Double exposition des peintures et fusains de Yan Pei-Ming. Bel exploit, d'ailleurs, que de pousser deux galeries – Art & Public, de Pierre Hubert, et la Galerie Charlotte Moser – à s'accorder pour présenter le même artiste. Mais à cheval sur deux cultures – la chinoise et l'occidentale – c'était tout à fait dans les aptitudes de Yang Pei-Ming. Ce Chinois affable a su séduire les grands commissaires d'expositions et se faire connaître en conciliant réalisme (socialiste) et peinture plus expressive.

Yan Pei-Ming ne craint pas les grands formats. Se colleter avec la démesure est sa façon de prendre à revers la notion de «propre en ordre» – selon ses termes – des fresques murales à l'honneur en République populaire. Pei-Ming a pratiquées très jeune; il recevait à 15 ans sa première commande du genre pour une usine. Né en 1960 à Shangai, il était entré de bonne heure à l'Académie d'art. Une astreinte au métier et à la discipline qui explique pour une bonne part sa virtuosité actuelle.
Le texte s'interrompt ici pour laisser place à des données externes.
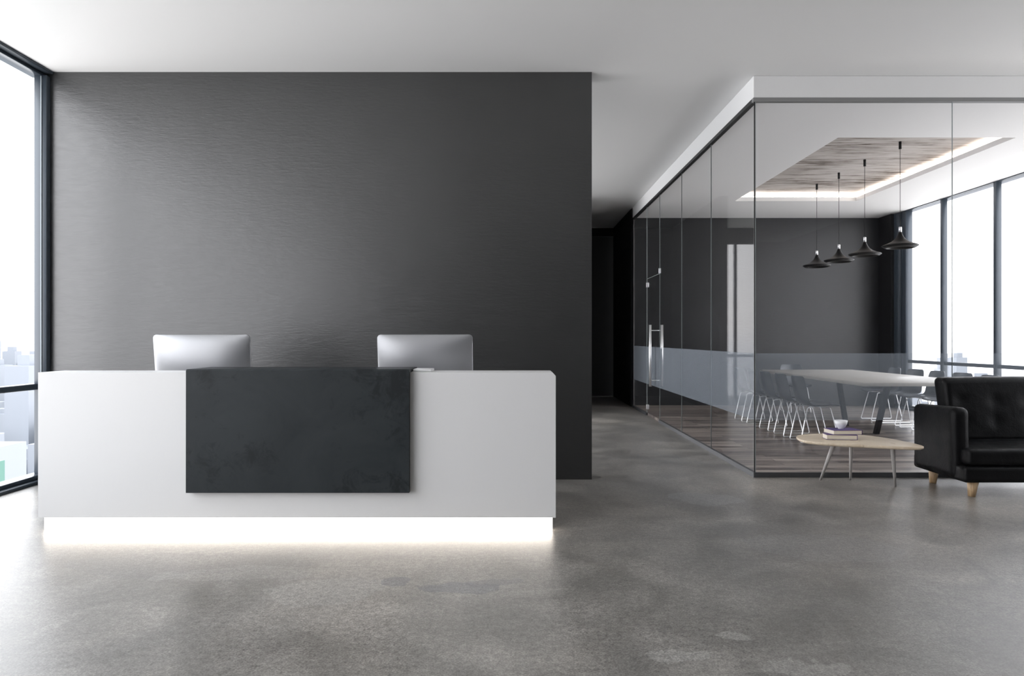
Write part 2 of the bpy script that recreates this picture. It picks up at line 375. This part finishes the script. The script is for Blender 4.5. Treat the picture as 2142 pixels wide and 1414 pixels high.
for y in sy[1:-1]: pane('glass_seam', 'y', y-0.003, y+0.003, GX+0.02, 0.047, TZ, 'seam', gl, 0.010)
bx('glass_seam', GX+0.010, GX+0.030, RB-0.03, RB-0.005, 0.047, TZ, mat('end_channel', (0.10, 0.10, 0.10), 0.4), gl)
pane('glass_seam', 'y', dY0, dY1, GX+0.02, 2.35, 2.358, 'seam', gl)
dr = sempty('door_1', 'clear glass pivot door with tall steel bar handle in the side glass wall', 'glass door', (GX+0.02, dY0, 0.05))
bx('door_pane', -0.006, 0.006, 0.012, dY1-dY0-0.012, 0.0, 2.295, 'glass', dr)
bx('frosted_band', -0.0085, -0.0075, 0.014, dY1-dY0-0.014, BZ0-0.05, BZ1-0.05, 'film', dr)
hd = []
bm = bmesh.new(); hy = 0.30
for s_ in (-0.095, 0.095): tube(bm, [(s_, hy, 0.50), (s_, hy, 1.50)], 0.021, 16)
for z in (1.41, 0.60): tube(bm, [(-0.095, hy, z), (0.095, hy, z)], 0.008, 10)
obj('door_handle', bm, 'chrome', dr)
for z in (0.10, 2.20):
    bx('pivot_fitting', -0.02, 0.02, dY1-dY0-0.075, dY1-dY0-0.012, z-0.04, z+0.04, 'chrome', dr, 0.004)
bx('pivot_fitting', -0.014, 0.014, 0.0, 0.03, 2.31, 2.39, 'chrome', dr, 0.004)

# ------------------------------------------------------------------ reception desk
D0 = 4.967
desk = thing('reception_desk', 'long white reception desk with dark slate front panel and glowing base strip', 'reception desk', (-1.49, D0, 0))
bm = bmesh.new(); hw = 1.793
# hollow counter: front, two ends and an upper ledge
prof = [(-hw, 0.092), (hw, 0.092), (hw, 1.074), (hw-0.022, 1.0986), (-hw, 1.0986)]
f1 = [bm.verts.new((x, 0, z)) for x, z in prof]; f2 = [bm.verts.new((x, 0.30, z)) for x, z in prof]
bm.faces.new(f1); bm.faces.new(f2[::-1])
for k in range(5): bm.faces.new((f1[k], f2[k], f2[(k+1) % 5], f1[(k+1) % 5]))
obj('counter_front', bm, 'white_desk', desk)
bx('end_panel', hw-0.04, hw, 0.30, 0.92, 0.092, 0.74, 'white_desk', desk, 0.003, 2)
bx('end_panel', -hw, -hw+0.04, 0.30, 0.92, 0.092, 0.74, 'white_desk', desk, 0.003, 2)
bx('worktop', -hw+0.04, hw-0.04, 0.30, 0.92, 0.70, 0.735, 'white_desk', desk, 0.003, 2)
bx('plinth', -hw+0.03, hw-0.03, 0.045, 0.88, 0, 0.092, mat('plinth_white', (0.6, 0.6, 0.6), 0.5), desk)
bx('light_strip', -hw+0.022, hw-0.021, 0.033, 0.045, 0.0, 0.091, 'desk_light', desk)
bm = bmesh.new()  # the slab folds over the top of the counter
pp = [(-0.052, 0.275), (-0.002, 0.275), (-0.002, 1.101), (0.36, 1.101), (0.36, 1.122), (-0.040, 1.122), (-0.050, 1.112)]
xl, xr = -2.236+1.49, -0.705+1.49
a1 = [bm.verts.new((xl, y, z)) for y, z in pp]; a2 = [bm.verts.new((xr, y, z)) for y, z in pp]
bm.faces.new(a1); bm.faces.new(a2[::-1])
for k in range(len(pp)): bm.faces.new((a1[k], a2[k], a2[(k+1) % len(pp)], a1[(k+1) % len(pp)]))
pn_ = obj('front_panel', bm, 'slate', desk); pn_['label'] = 'dark slate slab folded over the counter'
o = bx('desk_tray', -0.065, 0.065, -0.09, 0.09, 0, 0.019, 'white_desk', None, 0.004, 2)
o.location = (-0.632, 5.14, 1.0990); o['label'] = 'small flat white tray on the counter just right of the slate panel'; o['category'] = 'tray'

# computers seen from behind
alu = mat('silver_shell', (0.38, 0.385, 0.40), 0.38, 0.75)
def computer(label, x, y, rz):
    t_ = thing('desktop_computer', label, 'computer', (x, y, 0.735), rz, 'computers on the reception desk')
    W_, H_ = 0.728, 0.53
    bm = bmesh.new(); nx, nz = 28, 22; R = 0.028; grid = []
    def edge(u, v):   # rounded rectangle mapping
        X_, Z_ = (u-0.5)*W_, (v-0.5)*H_
        cx, cz = W_/2-R, H_/2-R
        if abs(X_) > cx and abs(Z_) > cz:
            dx, dz = abs(X_)-cx, abs(Z_)-cz; l = math.hypot(dx, dz); mxx = max(dx, dz)
            if l > 0: dx, dz = dx*mxx/l, dz*mxx/l
            X_, Z_ = math.copysign(cx+dx, X_), math.copysign(cz+dz, Z_)
        return X_, Z_
    us = [0.5-0.5*math.cos(math.pi*i/nx) for i in range(nx+1)]; vs = [0.5-0.5*math.cos(math.pi*i/nz) for i in range(nz+1)]
    for v in vs:
        row = []
        for u in us:
            X_, Z_ = edge(u, v); a = 2*u-1; b = 2*v-1
            bul = 0.052*((1-abs(a)**2.6)*(1-abs(b)**2.6))**0.75
            row.append(bm.verts.new((X_, -0.006-bul, Z_)))
        grid.append(row)
    for i in range(nz):
        for j in range(nx): bm.faces.new((grid[i][j], grid[i][j+1], grid[i+1][j+1], grid[i+1][j]))
    border = grid[0] + [r[-1] for r in grid[1:]] + grid[-1][-2::-1] + [r[0] for r in grid[-2:0:-1]]
    fr_ = [bm.verts.new((v.co.x, 0.006, v.co.z)) for v in border]; n = len(border)
    for k in range(n): bm.faces.new((border[k], border[(k+1) % n], fr_[(k+1) % n], fr_[k]))
    bm.faces.new(fr_)
    sh = obj('screen_housing', bm, alu, t_, smooth=True); sh.data.set_sharp_from_angle(angle=math.radians(60))
    sh.location = (0, 0, 0.366); sh.rotation_euler = (math.radians(8), 0, 0)
    sc = bx('screen', -W_/2+0.02, W_/2-0.02, 0.0062, 0.008, -H_/2+0.10, H_/2-0.02, mat('screen_glass', (0.01, 0.01, 0.012), 0.1), sh)
    bm = bmesh.new(); pts = [(-0.035, 0.26), (-0.10, 0.03), (-0.10, 0.002), (0.09, 0.0), (0.09, 0.008), (-0.088, 0.012), (-0.025, 0.26)]
    q1 = [bm.verts.new((-0.09, y_, z_)) for y_, z_ in pts]; q2 = [bm.verts.new((0.09, y_, z_)) for y_, z_ in pts]
    bm.faces.new(q1); bm.faces.new(q2[::-1])
    for k in range(7): bm.faces.new((q1[k], q2[k], q2[(k+1) % 7], q1[(k+1) % 7]))
    obj('stand', bm, alu, t_)
    return t_
computer('silver all-in-one computer seen from behind, left end of the reception desk', -2.366, 5.50, 0.03)
computer('silver all-in-one computer seen from behind, above right edge of slate panel', -0.663, 5.50, -0.02)

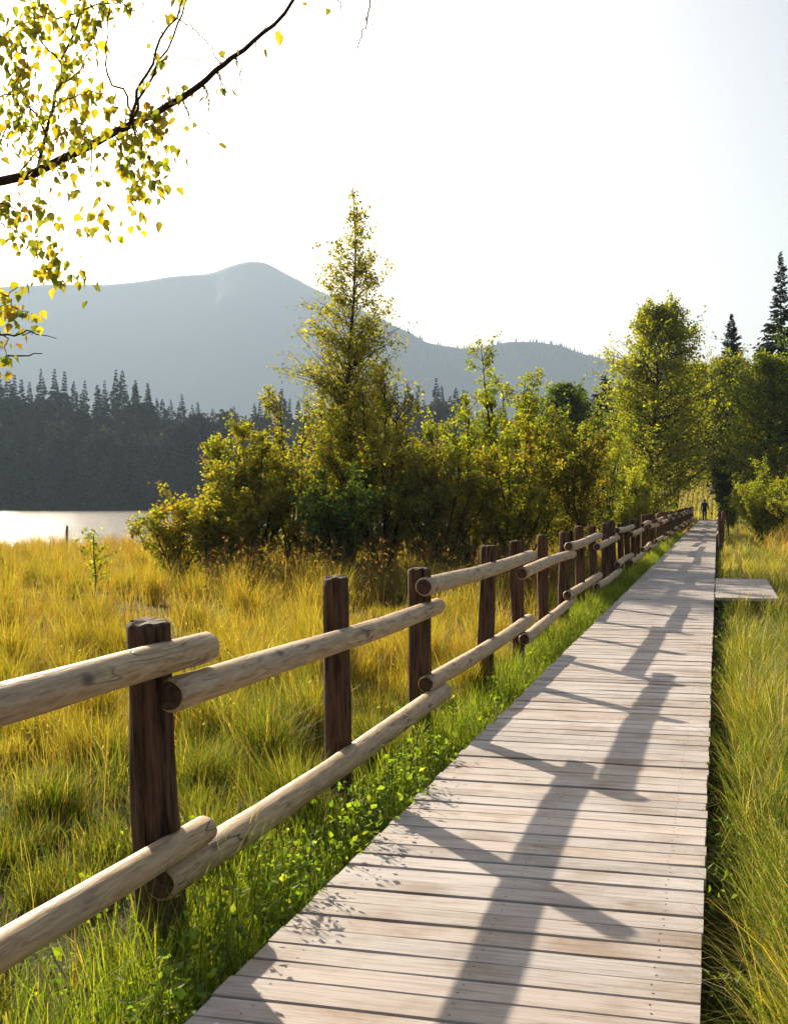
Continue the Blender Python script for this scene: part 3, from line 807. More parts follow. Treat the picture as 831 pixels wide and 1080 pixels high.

Qu'on utilise le terme d'«expressionniste» pour qualifier son style déplaît fortement à Pei-Ming. Lui-même le définit davantage par la gestualité et l'énergie qu'il implique. Ceux qui l'ont vu peindre rapportent en effet que lorsqu'il entre en action, c'est à une véritable prise à partie du sujet, à un violent combat contre la toile que Yan Pei-Ming se livre. Car le portrait – qu'il soit imaginaire ou de commande – est une traque. Elle consiste à scruter des visages, à chercher dans le plus individuel le plus général. «Chaque individu, comme le dit Pei-Ming, est une partie de la mémoire de l'Homme.» Il y a du reste une sorte d'uniformité des apparences dans ses portraits. Même si chaque individu est bien spécifique et nous offre ses traits dans toute leur fascination.

Double envoûtement: du sujet et de l'art qui le rend. Avec Mao d'abord, la figure emblématique dont s'est servi le peintre pour se faire connaître, et qui lui sert maintenant de paramètre pour ne pas perdre de vue ce qu'est une image. Les anonymes ensuite, et les commanditaires, qui lui permettent surtout d'exprimer le pictural. Dans le domaine des effets obtenus par le traitement de la matière, Yang Pei-Ming est époustouflant. Par le fait qu'il n'emploie que le noir et le blanc – hormis le rouge, pour Mao – mais les mélanges en de si subtils dosages et avec une telle fougue, qu'il agit en véritable coloriste. Par l'autre fait qu'il n'emploie que de très grosses brosses plates mais par tous leurs côtés: plat, fil, manche. Des instruments qui virevoltent au bout d'un poignet d'une extrême mobilité, comme seuls en possèdent les calligraphes orientaux. Qui ne se mettent en branle qu'après une très forte concentration, comme si le tableau était mentalement tracé avant même qu'il soit esquissé.

Ne reste plus alors au spectateur qu'à se balader dans ses visages comme dans des paysages. Afin d'y découvrir sous l'homme visible – l'homme invisible. D'y déceler cette sorte de spiritualité humaine, cette puissance de l'humain, qui laisse des traces plus ou moins belles, plus ou moins bonnes, sur toutes choses. Même dans ces vastes espaces naturels et désertiques – de véritables peintures de paysages, cette fois-ci – que Pei-Ming nous abandonne comme des toiles méditatives où se projeter soi-même.

Yan Pei-Ming. Visible Man – Invisible Man. Galerie Charlotte Moser (rue de l'Hôtel-de-Ville 16, tél. 022/312 14 14). Ma-ve 15-18 h 30, sa 11-17 h. Et Art & Public (rue des Bains 35, tél. 022/781 46 66). Ma-ve14 h 30-18 h 30, sa 12-17 h. Jusqu'au 18 octobre.